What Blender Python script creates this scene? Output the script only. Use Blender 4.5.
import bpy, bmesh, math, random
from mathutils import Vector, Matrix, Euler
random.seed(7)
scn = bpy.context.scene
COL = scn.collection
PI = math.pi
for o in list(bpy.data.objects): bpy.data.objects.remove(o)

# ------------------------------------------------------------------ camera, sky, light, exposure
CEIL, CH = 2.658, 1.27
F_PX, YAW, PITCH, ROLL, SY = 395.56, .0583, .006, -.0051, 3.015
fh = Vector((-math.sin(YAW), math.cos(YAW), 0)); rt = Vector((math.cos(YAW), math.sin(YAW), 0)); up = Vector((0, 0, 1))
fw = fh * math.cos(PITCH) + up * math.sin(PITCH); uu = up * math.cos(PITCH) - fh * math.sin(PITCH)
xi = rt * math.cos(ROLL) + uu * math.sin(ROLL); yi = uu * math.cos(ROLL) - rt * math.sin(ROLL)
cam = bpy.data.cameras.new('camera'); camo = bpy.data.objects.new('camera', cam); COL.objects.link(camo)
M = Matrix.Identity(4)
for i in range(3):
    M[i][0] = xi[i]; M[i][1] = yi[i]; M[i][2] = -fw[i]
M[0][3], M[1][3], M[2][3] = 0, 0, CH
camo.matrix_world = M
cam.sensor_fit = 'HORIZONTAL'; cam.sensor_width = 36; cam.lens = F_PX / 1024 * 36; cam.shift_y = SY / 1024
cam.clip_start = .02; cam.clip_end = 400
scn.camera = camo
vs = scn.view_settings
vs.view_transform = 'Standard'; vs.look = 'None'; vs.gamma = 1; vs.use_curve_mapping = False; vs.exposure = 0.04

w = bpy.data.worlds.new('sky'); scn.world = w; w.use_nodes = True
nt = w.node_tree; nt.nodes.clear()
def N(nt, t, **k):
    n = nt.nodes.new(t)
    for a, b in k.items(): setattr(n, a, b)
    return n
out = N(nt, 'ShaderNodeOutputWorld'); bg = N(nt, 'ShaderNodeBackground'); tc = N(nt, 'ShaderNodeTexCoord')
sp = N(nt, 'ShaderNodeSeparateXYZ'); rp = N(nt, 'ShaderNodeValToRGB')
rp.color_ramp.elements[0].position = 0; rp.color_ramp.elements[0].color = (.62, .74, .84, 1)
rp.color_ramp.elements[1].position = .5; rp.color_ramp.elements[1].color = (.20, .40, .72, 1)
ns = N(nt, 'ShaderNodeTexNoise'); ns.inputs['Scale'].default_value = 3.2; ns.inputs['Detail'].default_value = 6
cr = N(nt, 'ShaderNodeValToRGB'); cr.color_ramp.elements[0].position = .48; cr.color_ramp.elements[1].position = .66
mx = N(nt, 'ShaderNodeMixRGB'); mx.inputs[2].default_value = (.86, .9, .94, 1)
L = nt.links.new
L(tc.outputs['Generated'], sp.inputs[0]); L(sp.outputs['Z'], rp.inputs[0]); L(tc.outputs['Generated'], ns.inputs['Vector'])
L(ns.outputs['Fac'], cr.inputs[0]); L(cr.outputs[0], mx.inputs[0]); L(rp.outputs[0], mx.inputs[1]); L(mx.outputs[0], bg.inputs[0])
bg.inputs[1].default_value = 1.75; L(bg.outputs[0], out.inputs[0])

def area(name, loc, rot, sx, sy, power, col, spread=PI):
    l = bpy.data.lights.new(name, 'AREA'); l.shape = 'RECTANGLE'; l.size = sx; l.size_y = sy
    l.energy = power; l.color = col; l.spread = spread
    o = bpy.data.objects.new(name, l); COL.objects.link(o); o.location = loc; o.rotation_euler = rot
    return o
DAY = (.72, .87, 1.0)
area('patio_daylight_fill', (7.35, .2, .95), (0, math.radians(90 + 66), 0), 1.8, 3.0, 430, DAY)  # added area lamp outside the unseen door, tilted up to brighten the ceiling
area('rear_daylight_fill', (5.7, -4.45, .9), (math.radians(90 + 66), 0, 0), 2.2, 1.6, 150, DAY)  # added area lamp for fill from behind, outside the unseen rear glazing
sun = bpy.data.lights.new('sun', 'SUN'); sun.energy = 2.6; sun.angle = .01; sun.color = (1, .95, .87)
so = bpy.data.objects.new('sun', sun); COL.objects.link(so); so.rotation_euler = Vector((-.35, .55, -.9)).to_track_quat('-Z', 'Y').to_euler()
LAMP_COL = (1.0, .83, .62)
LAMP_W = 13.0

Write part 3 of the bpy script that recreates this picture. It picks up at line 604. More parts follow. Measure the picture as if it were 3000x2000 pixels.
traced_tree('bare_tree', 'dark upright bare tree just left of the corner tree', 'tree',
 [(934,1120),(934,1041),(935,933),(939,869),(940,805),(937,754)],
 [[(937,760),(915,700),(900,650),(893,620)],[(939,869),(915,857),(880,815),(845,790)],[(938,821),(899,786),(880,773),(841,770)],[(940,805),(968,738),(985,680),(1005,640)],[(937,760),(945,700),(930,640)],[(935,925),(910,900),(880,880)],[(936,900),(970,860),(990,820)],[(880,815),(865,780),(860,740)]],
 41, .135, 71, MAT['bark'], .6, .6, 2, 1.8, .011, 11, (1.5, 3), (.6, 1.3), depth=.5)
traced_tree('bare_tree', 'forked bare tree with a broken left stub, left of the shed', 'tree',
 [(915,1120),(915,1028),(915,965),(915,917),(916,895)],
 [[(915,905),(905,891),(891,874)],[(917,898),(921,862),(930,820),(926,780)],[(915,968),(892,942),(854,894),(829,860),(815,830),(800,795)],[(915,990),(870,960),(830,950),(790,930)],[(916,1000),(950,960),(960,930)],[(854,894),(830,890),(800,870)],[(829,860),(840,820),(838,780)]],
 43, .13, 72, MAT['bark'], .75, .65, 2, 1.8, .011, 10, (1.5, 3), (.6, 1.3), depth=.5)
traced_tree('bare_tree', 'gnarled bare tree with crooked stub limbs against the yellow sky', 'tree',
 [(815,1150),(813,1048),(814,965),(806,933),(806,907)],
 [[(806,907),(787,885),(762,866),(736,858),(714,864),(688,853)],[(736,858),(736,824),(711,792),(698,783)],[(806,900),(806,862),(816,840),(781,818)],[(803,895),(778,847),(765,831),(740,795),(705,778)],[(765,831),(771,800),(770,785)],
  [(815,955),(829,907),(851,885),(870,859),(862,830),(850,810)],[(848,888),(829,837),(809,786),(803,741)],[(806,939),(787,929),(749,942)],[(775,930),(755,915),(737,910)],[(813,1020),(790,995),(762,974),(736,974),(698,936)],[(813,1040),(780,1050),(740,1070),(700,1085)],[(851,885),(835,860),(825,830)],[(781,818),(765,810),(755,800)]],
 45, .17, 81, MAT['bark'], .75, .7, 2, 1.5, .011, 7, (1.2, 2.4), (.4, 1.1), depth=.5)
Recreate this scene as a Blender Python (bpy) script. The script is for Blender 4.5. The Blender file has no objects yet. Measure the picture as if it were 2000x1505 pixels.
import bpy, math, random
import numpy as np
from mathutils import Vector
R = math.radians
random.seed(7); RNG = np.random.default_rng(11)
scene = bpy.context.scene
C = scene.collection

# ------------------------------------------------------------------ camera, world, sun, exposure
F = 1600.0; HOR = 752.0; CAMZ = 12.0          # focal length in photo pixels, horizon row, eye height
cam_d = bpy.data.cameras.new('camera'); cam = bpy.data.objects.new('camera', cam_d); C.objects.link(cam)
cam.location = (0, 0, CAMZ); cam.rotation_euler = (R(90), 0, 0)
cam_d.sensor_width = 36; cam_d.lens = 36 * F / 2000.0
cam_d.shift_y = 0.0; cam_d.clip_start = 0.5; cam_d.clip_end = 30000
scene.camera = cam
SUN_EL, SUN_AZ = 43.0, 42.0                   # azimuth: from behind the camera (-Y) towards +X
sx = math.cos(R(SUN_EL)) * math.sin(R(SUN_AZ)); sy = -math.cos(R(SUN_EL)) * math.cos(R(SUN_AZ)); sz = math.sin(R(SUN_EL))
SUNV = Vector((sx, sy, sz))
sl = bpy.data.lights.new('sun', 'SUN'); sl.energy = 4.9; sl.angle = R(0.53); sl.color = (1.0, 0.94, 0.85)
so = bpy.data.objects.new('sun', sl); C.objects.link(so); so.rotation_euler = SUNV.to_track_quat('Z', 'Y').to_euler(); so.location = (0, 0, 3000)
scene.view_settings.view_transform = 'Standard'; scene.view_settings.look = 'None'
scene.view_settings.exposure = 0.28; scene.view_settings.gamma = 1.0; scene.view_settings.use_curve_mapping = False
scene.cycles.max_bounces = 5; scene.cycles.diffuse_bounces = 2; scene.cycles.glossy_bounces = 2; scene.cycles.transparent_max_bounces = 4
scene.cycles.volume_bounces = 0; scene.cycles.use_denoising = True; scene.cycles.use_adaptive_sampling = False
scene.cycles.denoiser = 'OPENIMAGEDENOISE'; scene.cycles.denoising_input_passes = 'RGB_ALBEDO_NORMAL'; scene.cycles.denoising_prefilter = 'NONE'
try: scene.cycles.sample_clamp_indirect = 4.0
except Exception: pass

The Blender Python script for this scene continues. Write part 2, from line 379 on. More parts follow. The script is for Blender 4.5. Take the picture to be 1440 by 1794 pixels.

+ + + +

YOUR INSTRUCTIONS: In the listing above, find the line containing "Recreate this scene" and the line containing "C = scene.collection", then quote both, plus every line between them, exactly as written.

THE REPLY:
Recreate this scene as a Blender Python (bpy) script. The script is for Blender 4.5. The Blender file has no objects yet. Measure the picture as if it were 2000x1505 pixels.
import bpy, math, random
import numpy as np
from mathutils import Vector
R = math.radians
random.seed(7); RNG = np.random.default_rng(11)
scene = bpy.context.scene
C = scene.collection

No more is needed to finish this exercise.